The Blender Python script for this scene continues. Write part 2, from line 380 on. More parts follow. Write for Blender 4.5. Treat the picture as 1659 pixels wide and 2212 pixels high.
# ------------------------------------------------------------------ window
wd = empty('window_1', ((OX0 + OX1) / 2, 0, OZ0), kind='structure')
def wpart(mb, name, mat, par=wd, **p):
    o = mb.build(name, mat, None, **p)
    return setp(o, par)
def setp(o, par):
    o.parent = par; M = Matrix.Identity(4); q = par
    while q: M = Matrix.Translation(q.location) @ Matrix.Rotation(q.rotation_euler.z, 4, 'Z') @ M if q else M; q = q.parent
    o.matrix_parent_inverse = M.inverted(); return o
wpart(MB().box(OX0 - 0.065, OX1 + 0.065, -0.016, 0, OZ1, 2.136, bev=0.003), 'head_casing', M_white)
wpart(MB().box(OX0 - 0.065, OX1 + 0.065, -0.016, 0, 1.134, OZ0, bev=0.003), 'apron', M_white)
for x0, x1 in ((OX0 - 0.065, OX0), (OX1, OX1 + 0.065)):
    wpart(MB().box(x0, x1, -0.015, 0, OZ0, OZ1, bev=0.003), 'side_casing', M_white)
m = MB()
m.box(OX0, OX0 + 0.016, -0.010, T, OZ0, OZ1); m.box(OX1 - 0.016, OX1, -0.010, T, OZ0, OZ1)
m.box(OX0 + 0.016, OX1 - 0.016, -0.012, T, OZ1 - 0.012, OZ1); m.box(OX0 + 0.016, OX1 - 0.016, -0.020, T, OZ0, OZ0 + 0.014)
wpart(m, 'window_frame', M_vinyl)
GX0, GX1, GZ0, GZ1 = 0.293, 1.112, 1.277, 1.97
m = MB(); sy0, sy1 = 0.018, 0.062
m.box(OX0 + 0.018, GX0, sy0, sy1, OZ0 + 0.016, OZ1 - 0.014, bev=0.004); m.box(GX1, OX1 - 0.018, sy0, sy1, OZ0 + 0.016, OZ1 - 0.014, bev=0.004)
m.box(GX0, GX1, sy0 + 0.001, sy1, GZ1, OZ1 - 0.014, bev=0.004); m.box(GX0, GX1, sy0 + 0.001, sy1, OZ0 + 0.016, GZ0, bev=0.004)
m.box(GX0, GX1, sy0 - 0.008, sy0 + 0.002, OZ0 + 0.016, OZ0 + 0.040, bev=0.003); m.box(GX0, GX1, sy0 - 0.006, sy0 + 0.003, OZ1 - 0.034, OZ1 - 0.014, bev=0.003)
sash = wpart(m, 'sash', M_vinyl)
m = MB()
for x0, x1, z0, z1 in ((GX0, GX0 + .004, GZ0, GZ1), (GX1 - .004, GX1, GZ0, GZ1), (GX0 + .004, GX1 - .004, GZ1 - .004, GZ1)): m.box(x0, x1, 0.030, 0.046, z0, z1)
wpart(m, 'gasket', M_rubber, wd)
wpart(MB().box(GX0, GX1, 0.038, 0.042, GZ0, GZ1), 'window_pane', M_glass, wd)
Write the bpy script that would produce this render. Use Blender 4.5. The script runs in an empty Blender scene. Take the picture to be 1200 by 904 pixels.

************

- _Your task_: Set down every line of the listing above again, exactly as given.

- _Solution_:
The Blender Python script for this scene continues. Write part 2, from line 380 on. More parts follow. Write for Blender 4.5. Treat the picture as 1659 pixels wide and 2212 pixels high.
# ------------------------------------------------------------------ window
wd = empty('window_1', ((OX0 + OX1) / 2, 0, OZ0), kind='structure')
def wpart(mb, name, mat, par=wd, **p):
    o = mb.build(name, mat, None, **p)
    return setp(o, par)
def setp(o, par):
    o.parent = par; M = Matrix.Identity(4); q = par
    while q: M = Matrix.Translation(q.location) @ Matrix.Rotation(q.rotation_euler.z, 4, 'Z') @ M if q else M; q = q.parent
    o.matrix_parent_inverse = M.inverted(); return o
wpart(MB().box(OX0 - 0.065, OX1 + 0.065, -0.016, 0, OZ1, 2.136, bev=0.003), 'head_casing', M_white)
wpart(MB().box(OX0 - 0.065, OX1 + 0.065, -0.016, 0, 1.134, OZ0, bev=0.003), 'apron', M_white)
for x0, x1 in ((OX0 - 0.065, OX0), (OX1, OX1 + 0.065)):
    wpart(MB().box(x0, x1, -0.015, 0, OZ0, OZ1, bev=0.003), 'side_casing', M_white)
m = MB()
m.box(OX0, OX0 + 0.016, -0.010, T, OZ0, OZ1); m.box(OX1 - 0.016, OX1, -0.010, T, OZ0, OZ1)
m.box(OX0 + 0.016, OX1 - 0.016, -0.012, T, OZ1 - 0.012, OZ1); m.box(OX0 + 0.016, OX1 - 0.016, -0.020, T, OZ0, OZ0 + 0.014)
wpart(m, 'window_frame', M_vinyl)
GX0, GX1, GZ0, GZ1 = 0.293, 1.112, 1.277, 1.97
m = MB(); sy0, sy1 = 0.018, 0.062
m.box(OX0 + 0.018, GX0, sy0, sy1, OZ0 + 0.016, OZ1 - 0.014, bev=0.004); m.box(GX1, OX1 - 0.018, sy0, sy1, OZ0 + 0.016, OZ1 - 0.014, bev=0.004)
m.box(GX0, GX1, sy0 + 0.001, sy1, GZ1, OZ1 - 0.014, bev=0.004); m.box(GX0, GX1, sy0 + 0.001, sy1, OZ0 + 0.016, GZ0, bev=0.004)
m.box(GX0, GX1, sy0 - 0.008, sy0 + 0.002, OZ0 + 0.016, OZ0 + 0.040, bev=0.003); m.box(GX0, GX1, sy0 - 0.006, sy0 + 0.003, OZ1 - 0.034, OZ1 - 0.014, bev=0.003)
sash = wpart(m, 'sash', M_vinyl)
m = MB()
for x0, x1, z0, z1 in ((GX0, GX0 + .004, GZ0, GZ1), (GX1 - .004, GX1, GZ0, GZ1), (GX0 + .004, GX1 - .004, GZ1 - .004, GZ1)): m.box(x0, x1, 0.030, 0.046, z0, z1)
wpart(m, 'gasket', M_rubber, wd)
wpart(MB().box(GX0, GX1, 0.038, 0.042, GZ0, GZ1), 'window_pane', M_glass, wd)
Write the bpy script that would produce this render. Use Blender 4.5. The script runs in an empty Blender scene. Take the picture to be 1200 by 904 pixels.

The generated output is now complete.